> What the task requires: Find how many lines contain "scene" and state only that number.

>> START

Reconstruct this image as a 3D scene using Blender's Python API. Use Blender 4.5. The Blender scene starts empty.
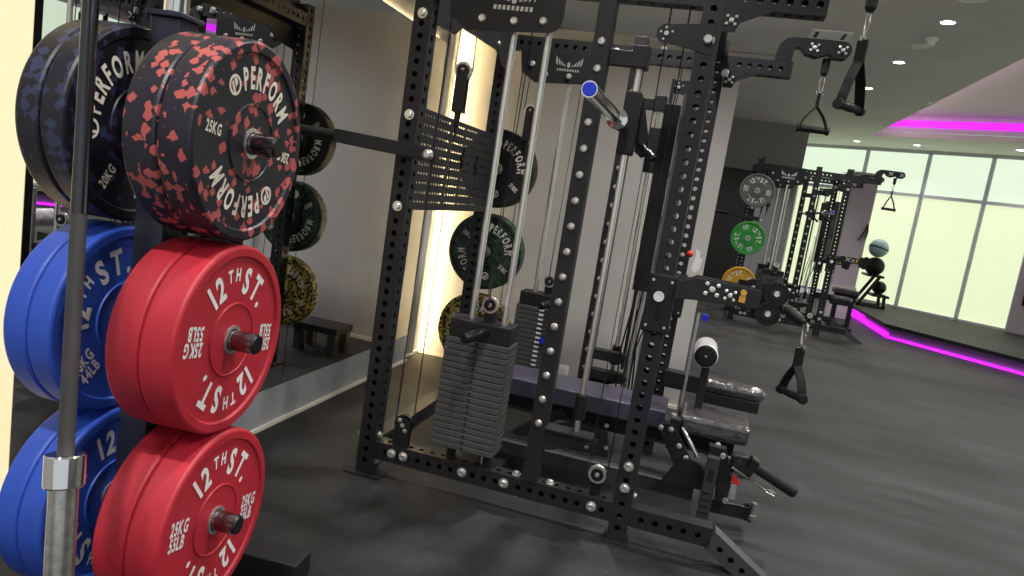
import bpy, math, random
from mathutils import Vector, Matrix
random.seed(7)
PI = math.pi
SC = bpy.context.scene
COL = SC.collection
V = Vector

# ------------------------------------------------------------------ materials
def mat(name, col, rough=0.5, metal=0.0, spec=0.5, noise=0.0, nscale=30.0, bump=0.0, bscale=200.0, emit=None, estr=0.0, coat=0.0):
    m = bpy.data.materials.new(name); m.use_nodes = True
    nt = m.node_tree; b = nt.nodes['Principled BSDF']
    b.inputs['Base Color'].default_value = (*col, 1)
    b.inputs['Roughness'].default_value = rough
    b.inputs['Metallic'].default_value = metal
    b.inputs['Specular IOR Level'].default_value = spec
    b.inputs['Coat Weight'].default_value = coat
    if emit:
        b.inputs['Emission Color'].default_value = (*emit, 1)
        b.inputs['Emission Strength'].default_value = estr
    if noise or bump:
        tc = nt.nodes.new('ShaderNodeTexCoord')
    if noise:
        n = nt.nodes.new('ShaderNodeTexNoise'); n.inputs['Scale'].default_value = nscale; n.inputs['Detail'].default_value = 5
        nt.links.new(tc.outputs['Object'], n.inputs['Vector'])
        r = nt.nodes.new('ShaderNodeValToRGB')
        r.color_ramp.elements[0].position = 0.3; r.color_ramp.elements[1].position = 0.7
        r.color_ramp.elements[0].color = (*[max(0, c * (1 - noise)) for c in col], 1)
        r.color_ramp.elements[1].color = (*[min(1, c * (1 + noise)) for c in col], 1)
        nt.links.new(n.outputs['Fac'], r.inputs['Fac']); nt.links.new(r.outputs['Color'], b.inputs['Base Color'])
    if bump:
        n2 = nt.nodes.new('ShaderNodeTexNoise'); n2.inputs['Scale'].default_value = bscale; n2.inputs['Detail'].default_value = 4
        nt.links.new(tc.outputs['Object'], n2.inputs['Vector'])
        bp = nt.nodes.new('ShaderNodeBump'); bp.inputs['Strength'].default_value = bump; bp.inputs['Distance'].default_value = 0.01
        nt.links.new(n2.outputs['Fac'], bp.inputs['Height']); nt.links.new(bp.outputs['Normal'], b.inputs['Normal'])
    return m

def camo(name, base, flake, dens, scale=42.0, rough=0.42, lim=0.9):
    """rubber with angular coloured granules pressed into it"""
    m = mat(name, base, rough)
    nt = m.node_tree; b = nt.nodes['Principled BSDF']
    tc = nt.nodes.new('ShaderNodeTexCoord')
    ns = nt.nodes.new('ShaderNodeTexNoise'); ns.inputs['Scale'].default_value = 60
    ad = nt.nodes.new('ShaderNodeVectorMath'); ad.operation = 'MULTIPLY_ADD'
    ad.inputs[1].default_value = (0.010,) * 3
    nt.links.new(tc.outputs['Object'], ns.inputs['Vector'])
    nt.links.new(ns.outputs['Color'], ad.inputs[0]); nt.links.new(tc.outputs['Object'], ad.inputs[2])
    vo = nt.nodes.new('ShaderNodeTexVoronoi'); vo.inputs['Scale'].default_value = scale
    vo.distance = 'MANHATTAN'
    nt.links.new(ad.outputs[0], vo.inputs['Vector'])
    sp = nt.nodes.new('ShaderNodeSeparateColor'); nt.links.new(vo.outputs['Color'], sp.inputs[0])
    lt = nt.nodes.new('ShaderNodeMath'); lt.operation = 'LESS_THAN'; lt.inputs[1].default_value = dens
    nt.links.new(sp.outputs[0], lt.inputs[0])
    ld = nt.nodes.new('ShaderNodeMath'); ld.operation = 'LESS_THAN'; ld.inputs[1].default_value = lim
    nt.links.new(vo.outputs['Distance'], ld.inputs[0])
    mu = nt.nodes.new('ShaderNodeMath'); mu.operation = 'MULTIPLY'
    nt.links.new(lt.outputs[0], mu.inputs[0]); nt.links.new(ld.outputs[0], mu.inputs[1])
    mx = nt.nodes.new('ShaderNodeMix'); mx.data_type = 'RGBA'
    mx.inputs[6].default_value = (*base, 1); mx.inputs[7].default_value = (*flake, 1)
    nt.links.new(mu.outputs[0], mx.inputs[0]); nt.links.new(mx.outputs[2], b.inputs['Base Color'])
    return m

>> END

> Solved exercise: 2